# [What you have to do]
Pictures aside, quote the whole listing exactly.

# [Raw data]
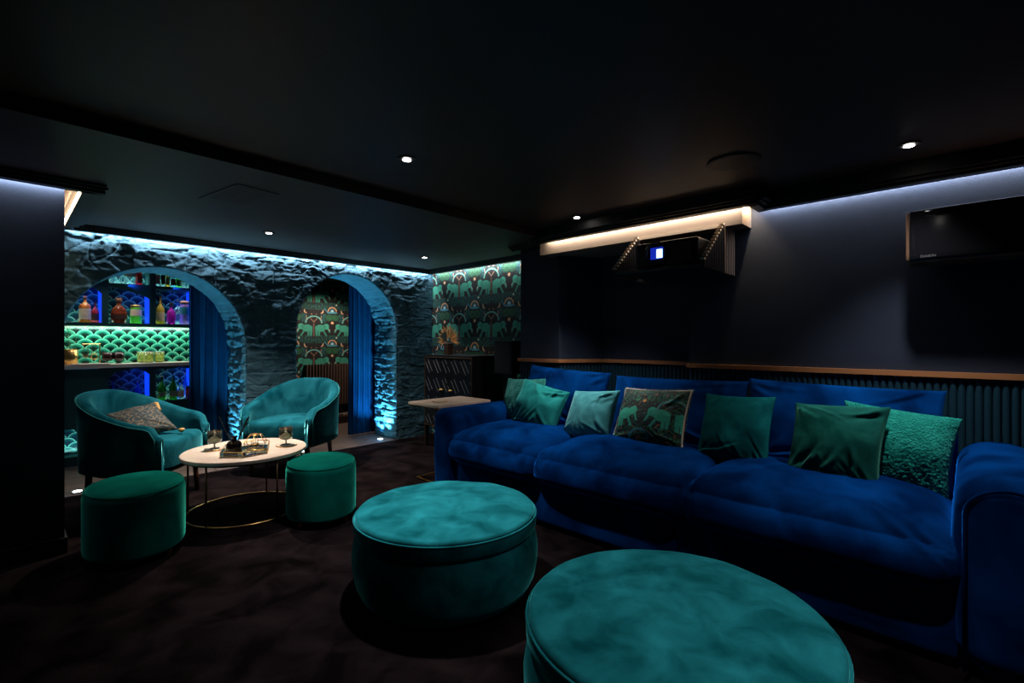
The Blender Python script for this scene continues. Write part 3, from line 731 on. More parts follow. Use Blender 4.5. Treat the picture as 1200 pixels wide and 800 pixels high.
def scatter(name, TL, TR, BR, BL, T, seed, m, label, N=64, wr=1.0, fur=0.0, pip=None):
    T = T * 1.2
    c = np.array([(TL[0] + BR[0]) / 2, (TL[1] + BR[1]) / 2, min(BL[2], BR[2])])
    t = thing(name, tuple(c), label, 'cushion', 'scatter cushions on the blue sofa')
    vv, f, U, V, base, n = pillow(off(TL, c), off(TR, c), off(BR, c), off(BL, c), T, seed, N, wr, fur=fur)
    mesh('cover', vv, f, m, t, True)
    if pip: MB().tube(piping_line(base, N), 0.0028, 5, True).build('seam_piping', pip, t, True)
    return t, vv, f, U, V, base, n
scatter('scatter_cushion', (3.10, 2.975, .865), (3.10, 2.545, .885), (2.98, 2.45, .51), (2.98, 2.93, .51), .075, 21, M_fur2, 'plush grey green cushion at the left arm, behind the sea green velvet one', wr=0.5, fur=0.0012)
scatter('scatter_cushion', (2.96, 2.645, .885), (2.96, 2.19, .805), (2.75, 2.18, .515), (2.78, 2.66, .515), .08, 33, M_pl_mid, 'sea green velvet cushion with creased lower corner, second from the left arm', wr=1.5, pip=M_pl_mid)
scatter('scatter_cushion', (2.96, 2.14, .82), (2.96, 1.76, .85), (2.75, 1.72, .515), (2.76, 2.11, .505), .075, 47, M_pl_pale, 'pale silvery teal velvet cushion, third from the left arm', wr=1.2, pip=M_pl_pale)
scatter('scatter_cushion', (3.0, 1.173, .87), (3.0, .784, .88), (2.80, .768, .50), (2.80, 1.16, .505), .07, 60, M_pl_dk, 'dark teal velvet cushion just right of the elephant cushion', wr=0.8, pip=M_pl_dk)
scatter('scatter_cushion', (2.90, .66, .868), (2.90, .262, .882), (2.68, .285, .505), (2.68, .66, .52), .075, 73, M_pl_grn, 'forest green velvet cushion leaning before the large plush one', wr=1.6, pip=M_pl_grn)
scatter('scatter_cushion', (3.06, .47, .885), (3.04, .01, .838), (2.84, .055, .475), (2.86, .42, .50), .085, 88, M_fur, 'large bright green plush cushion against the right arm', wr=0.5, fur=0.0018, N=100)
# the printed one with its fringe
TL, TR, BR, BL = (2.95, 1.704, .870), (2.95, 1.246, .885), (2.74, 1.218, .525), (2.74, 1.70, .520)
c = np.array([2.85, 1.47, .52]); t = thing('scatter_cushion', tuple(c), 'elephant print cushion with beige fringe, dark jungle pattern, middle of the sofa', 'cushion', 'scatter cushions on the blue sofa')
N = 110; vv, f, U, V, base, n = pillow(off(TL, c), off(TR, c), off(BR, c), off(BL, c), .08, 51, N, 0.7)
xx_ = 172 * (U * 1.15) + 20; dd_ = 155 * (-V) * 1.12 + 50
cc_ = print_pattern(xx_, dd_); fig = (cc_[..., 1] > 0.20) & (cc_[..., 0] < 0.065) & (cc_[..., 2] < cc_[..., 1] * .75)
na = vn(U * 9 + V * 5, V * 14 - U * 4, 0, 71); nb_ = vn(U * 14 - V * 8, V * 9 + U * 6, 2, 72); nc = vn(U * 24, V * 24, 2, 73)
free = ~fig & ~((np.abs(V) < 0.42) & (np.abs(U) < 0.75) & (nc > -0.2))
cc_[~fig] = (0.004, 0.008, 0.010)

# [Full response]
The Blender Python script for this scene continues. Write part 3, from line 731 on. More parts follow. Use Blender 4.5. Treat the picture as 1200 pixels wide and 800 pixels high.
def scatter(name, TL, TR, BR, BL, T, seed, m, label, N=64, wr=1.0, fur=0.0, pip=None):
    T = T * 1.2
    c = np.array([(TL[0] + BR[0]) / 2, (TL[1] + BR[1]) / 2, min(BL[2], BR[2])])
    t = thing(name, tuple(c), label, 'cushion', 'scatter cushions on the blue sofa')
    vv, f, U, V, base, n = pillow(off(TL, c), off(TR, c), off(BR, c), off(BL, c), T, seed, N, wr, fur=fur)
    mesh('cover', vv, f, m, t, True)
    if pip: MB().tube(piping_line(base, N), 0.0028, 5, True).build('seam_piping', pip, t, True)
    return t, vv, f, U, V, base, n
scatter('scatter_cushion', (3.10, 2.975, .865), (3.10, 2.545, .885), (2.98, 2.45, .51), (2.98, 2.93, .51), .075, 21, M_fur2, 'plush grey green cushion at the left arm, behind the sea green velvet one', wr=0.5, fur=0.0012)
scatter('scatter_cushion', (2.96, 2.645, .885), (2.96, 2.19, .805), (2.75, 2.18, .515), (2.78, 2.66, .515), .08, 33, M_pl_mid, 'sea green velvet cushion with creased lower corner, second from the left arm', wr=1.5, pip=M_pl_mid)
scatter('scatter_cushion', (2.96, 2.14, .82), (2.96, 1.76, .85), (2.75, 1.72, .515), (2.76, 2.11, .505), .075, 47, M_pl_pale, 'pale silvery teal velvet cushion, third from the left arm', wr=1.2, pip=M_pl_pale)
scatter('scatter_cushion', (3.0, 1.173, .87), (3.0, .784, .88), (2.80, .768, .50), (2.80, 1.16, .505), .07, 60, M_pl_dk, 'dark teal velvet cushion just right of the elephant cushion', wr=0.8, pip=M_pl_dk)
scatter('scatter_cushion', (2.90, .66, .868), (2.90, .262, .882), (2.68, .285, .505), (2.68, .66, .52), .075, 73, M_pl_grn, 'forest green velvet cushion leaning before the large plush one', wr=1.6, pip=M_pl_grn)
scatter('scatter_cushion', (3.06, .47, .885), (3.04, .01, .838), (2.84, .055, .475), (2.86, .42, .50), .085, 88, M_fur, 'large bright green plush cushion against the right arm', wr=0.5, fur=0.0018, N=100)
# the printed one with its fringe
TL, TR, BR, BL = (2.95, 1.704, .870), (2.95, 1.246, .885), (2.74, 1.218, .525), (2.74, 1.70, .520)
c = np.array([2.85, 1.47, .52]); t = thing('scatter_cushion', tuple(c), 'elephant print cushion with beige fringe, dark jungle pattern, middle of the sofa', 'cushion', 'scatter cushions on the blue sofa')
N = 110; vv, f, U, V, base, n = pillow(off(TL, c), off(TR, c), off(BR, c), off(BL, c), .08, 51, N, 0.7)
xx_ = 172 * (U * 1.15) + 20; dd_ = 155 * (-V) * 1.12 + 50
cc_ = print_pattern(xx_, dd_); fig = (cc_[..., 1] > 0.20) & (cc_[..., 0] < 0.065) & (cc_[..., 2] < cc_[..., 1] * .75)
na = vn(U * 9 + V * 5, V * 14 - U * 4, 0, 71); nb_ = vn(U * 14 - V * 8, V * 9 + U * 6, 2, 72); nc = vn(U * 24, V * 24, 2, 73)
free = ~fig & ~((np.abs(V) < 0.42) & (np.abs(U) < 0.75) & (nc > -0.2))
cc_[~fig] = (0.004, 0.008, 0.010)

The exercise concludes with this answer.